INFORMATION SHOWN
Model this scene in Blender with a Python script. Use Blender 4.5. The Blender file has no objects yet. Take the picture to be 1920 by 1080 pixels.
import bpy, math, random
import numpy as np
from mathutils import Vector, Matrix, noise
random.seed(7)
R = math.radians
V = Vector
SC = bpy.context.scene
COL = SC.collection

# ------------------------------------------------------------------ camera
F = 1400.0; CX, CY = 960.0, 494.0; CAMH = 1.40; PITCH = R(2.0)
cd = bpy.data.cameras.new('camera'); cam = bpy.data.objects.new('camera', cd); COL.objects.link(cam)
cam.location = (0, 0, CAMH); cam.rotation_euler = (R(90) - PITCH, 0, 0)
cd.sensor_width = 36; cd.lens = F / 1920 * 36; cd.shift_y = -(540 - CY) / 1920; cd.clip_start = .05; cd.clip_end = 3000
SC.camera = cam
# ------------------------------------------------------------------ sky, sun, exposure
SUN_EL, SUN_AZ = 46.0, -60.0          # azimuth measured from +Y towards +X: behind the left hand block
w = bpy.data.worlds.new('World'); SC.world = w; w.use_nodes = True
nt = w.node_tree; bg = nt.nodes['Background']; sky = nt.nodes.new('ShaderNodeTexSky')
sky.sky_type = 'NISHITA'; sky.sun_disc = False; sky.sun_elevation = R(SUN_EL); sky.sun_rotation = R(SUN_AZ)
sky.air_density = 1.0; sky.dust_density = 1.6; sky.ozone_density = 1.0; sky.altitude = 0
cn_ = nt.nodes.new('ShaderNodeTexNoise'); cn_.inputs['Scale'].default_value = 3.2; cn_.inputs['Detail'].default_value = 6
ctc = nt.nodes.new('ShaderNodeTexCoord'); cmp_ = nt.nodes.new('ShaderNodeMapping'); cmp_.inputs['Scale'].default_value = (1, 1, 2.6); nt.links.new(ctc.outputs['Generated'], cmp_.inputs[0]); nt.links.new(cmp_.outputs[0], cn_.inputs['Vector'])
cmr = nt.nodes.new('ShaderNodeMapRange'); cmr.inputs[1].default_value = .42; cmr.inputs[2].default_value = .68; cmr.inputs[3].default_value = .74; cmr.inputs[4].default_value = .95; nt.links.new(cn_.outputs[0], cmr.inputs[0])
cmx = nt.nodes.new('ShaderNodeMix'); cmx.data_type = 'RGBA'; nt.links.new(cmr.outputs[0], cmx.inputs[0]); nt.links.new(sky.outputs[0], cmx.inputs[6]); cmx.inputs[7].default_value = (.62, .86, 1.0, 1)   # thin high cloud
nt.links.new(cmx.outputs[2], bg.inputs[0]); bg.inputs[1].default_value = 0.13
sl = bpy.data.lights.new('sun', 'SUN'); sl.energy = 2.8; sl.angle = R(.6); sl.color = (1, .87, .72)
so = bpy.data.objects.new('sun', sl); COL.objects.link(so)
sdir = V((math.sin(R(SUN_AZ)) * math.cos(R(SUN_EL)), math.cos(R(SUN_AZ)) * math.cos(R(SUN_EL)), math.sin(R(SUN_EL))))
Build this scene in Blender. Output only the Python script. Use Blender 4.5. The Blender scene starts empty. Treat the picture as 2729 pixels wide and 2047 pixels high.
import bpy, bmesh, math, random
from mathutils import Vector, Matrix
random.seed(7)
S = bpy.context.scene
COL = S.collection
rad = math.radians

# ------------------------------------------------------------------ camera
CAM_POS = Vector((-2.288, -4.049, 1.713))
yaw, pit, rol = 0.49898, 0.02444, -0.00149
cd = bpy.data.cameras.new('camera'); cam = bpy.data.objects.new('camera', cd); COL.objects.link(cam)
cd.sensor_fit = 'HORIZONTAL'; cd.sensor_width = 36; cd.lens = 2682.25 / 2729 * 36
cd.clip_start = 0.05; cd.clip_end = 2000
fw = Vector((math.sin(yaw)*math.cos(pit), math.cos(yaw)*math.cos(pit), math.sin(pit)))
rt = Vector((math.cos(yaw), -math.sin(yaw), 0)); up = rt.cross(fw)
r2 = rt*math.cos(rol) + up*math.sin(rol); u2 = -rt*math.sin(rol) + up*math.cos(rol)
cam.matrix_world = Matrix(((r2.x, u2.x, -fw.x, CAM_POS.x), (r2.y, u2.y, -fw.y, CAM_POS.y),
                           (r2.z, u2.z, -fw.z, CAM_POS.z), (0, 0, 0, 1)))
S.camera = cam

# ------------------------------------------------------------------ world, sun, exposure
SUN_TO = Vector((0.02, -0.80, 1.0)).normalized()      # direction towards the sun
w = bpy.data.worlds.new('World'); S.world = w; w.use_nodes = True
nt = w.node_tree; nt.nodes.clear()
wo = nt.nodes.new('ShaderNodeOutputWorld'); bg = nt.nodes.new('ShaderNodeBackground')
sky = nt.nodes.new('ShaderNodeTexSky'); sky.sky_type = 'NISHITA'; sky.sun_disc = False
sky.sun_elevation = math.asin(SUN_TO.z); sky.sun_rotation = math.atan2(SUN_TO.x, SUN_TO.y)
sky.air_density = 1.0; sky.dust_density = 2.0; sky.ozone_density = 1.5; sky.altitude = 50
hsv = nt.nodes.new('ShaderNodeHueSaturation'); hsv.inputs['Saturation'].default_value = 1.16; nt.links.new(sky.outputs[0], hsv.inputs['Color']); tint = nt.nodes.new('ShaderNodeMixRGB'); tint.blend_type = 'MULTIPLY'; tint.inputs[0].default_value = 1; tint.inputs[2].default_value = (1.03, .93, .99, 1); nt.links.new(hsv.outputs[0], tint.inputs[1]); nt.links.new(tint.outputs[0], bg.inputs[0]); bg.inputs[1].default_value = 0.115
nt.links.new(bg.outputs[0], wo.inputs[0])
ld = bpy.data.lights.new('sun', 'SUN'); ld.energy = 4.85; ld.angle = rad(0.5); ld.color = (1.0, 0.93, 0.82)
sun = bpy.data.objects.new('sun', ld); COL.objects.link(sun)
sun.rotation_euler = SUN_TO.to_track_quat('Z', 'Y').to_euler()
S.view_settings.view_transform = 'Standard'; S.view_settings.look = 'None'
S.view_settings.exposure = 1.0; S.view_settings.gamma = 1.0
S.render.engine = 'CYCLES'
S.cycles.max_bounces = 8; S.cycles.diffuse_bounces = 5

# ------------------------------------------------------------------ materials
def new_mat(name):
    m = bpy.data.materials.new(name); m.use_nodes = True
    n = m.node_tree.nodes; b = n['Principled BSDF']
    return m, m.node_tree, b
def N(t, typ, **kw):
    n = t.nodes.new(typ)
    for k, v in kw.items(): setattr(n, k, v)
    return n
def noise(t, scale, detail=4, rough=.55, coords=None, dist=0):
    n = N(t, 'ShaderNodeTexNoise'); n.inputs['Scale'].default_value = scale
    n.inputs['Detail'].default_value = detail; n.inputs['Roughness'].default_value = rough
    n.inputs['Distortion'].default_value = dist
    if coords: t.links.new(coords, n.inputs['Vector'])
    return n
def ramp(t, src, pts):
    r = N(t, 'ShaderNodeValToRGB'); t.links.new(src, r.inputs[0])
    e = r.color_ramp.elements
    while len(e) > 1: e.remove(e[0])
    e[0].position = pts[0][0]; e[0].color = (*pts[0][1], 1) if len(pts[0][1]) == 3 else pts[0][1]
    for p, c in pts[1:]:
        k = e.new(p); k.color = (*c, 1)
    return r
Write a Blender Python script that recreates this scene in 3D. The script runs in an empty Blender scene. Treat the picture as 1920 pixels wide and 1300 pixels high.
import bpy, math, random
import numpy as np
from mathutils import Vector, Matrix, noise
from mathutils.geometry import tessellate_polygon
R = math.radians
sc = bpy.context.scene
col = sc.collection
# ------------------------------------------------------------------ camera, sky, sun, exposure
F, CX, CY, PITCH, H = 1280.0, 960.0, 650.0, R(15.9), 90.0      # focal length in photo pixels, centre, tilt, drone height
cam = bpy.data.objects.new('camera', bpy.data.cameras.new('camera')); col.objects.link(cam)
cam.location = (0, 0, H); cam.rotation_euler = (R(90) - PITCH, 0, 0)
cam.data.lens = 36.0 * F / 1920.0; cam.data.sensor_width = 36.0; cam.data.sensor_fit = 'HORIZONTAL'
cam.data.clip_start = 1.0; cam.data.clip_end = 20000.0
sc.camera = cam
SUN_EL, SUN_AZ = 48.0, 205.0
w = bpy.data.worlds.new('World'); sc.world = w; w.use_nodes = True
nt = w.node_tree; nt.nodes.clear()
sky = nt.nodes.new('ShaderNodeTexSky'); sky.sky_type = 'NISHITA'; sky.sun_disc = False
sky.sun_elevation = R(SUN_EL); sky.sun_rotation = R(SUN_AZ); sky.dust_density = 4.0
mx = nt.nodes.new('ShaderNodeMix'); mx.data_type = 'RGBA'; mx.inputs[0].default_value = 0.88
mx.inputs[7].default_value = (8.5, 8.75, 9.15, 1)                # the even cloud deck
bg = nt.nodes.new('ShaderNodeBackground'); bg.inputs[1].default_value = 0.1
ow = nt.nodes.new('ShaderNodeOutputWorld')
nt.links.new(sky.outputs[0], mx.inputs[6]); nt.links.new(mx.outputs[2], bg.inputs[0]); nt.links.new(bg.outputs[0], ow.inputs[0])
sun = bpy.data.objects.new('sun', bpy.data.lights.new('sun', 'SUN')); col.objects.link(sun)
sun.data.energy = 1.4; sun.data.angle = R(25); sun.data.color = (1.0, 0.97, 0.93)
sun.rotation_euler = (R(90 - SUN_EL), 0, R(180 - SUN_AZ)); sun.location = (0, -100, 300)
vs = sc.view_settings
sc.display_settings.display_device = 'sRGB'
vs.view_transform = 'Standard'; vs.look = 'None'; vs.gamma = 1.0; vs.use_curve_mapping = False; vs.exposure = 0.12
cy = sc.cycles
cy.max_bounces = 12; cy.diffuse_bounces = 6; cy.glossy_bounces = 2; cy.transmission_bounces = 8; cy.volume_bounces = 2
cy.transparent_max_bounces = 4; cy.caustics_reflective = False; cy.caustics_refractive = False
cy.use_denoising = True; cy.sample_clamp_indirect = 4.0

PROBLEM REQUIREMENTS
Take the listing above and repeat exactly the lines from the one containing "Build this scene" through the one containing "rad = math.radians", both included.

RESPONSE TO THIS TASK
Build this scene in Blender. Output only the Python script. Use Blender 4.5. The Blender scene starts empty. Treat the picture as 2729 pixels wide and 2047 pixels high.
import bpy, bmesh, math, random
from mathutils import Vector, Matrix
random.seed(7)
S = bpy.context.scene
COL = S.collection
rad = math.radians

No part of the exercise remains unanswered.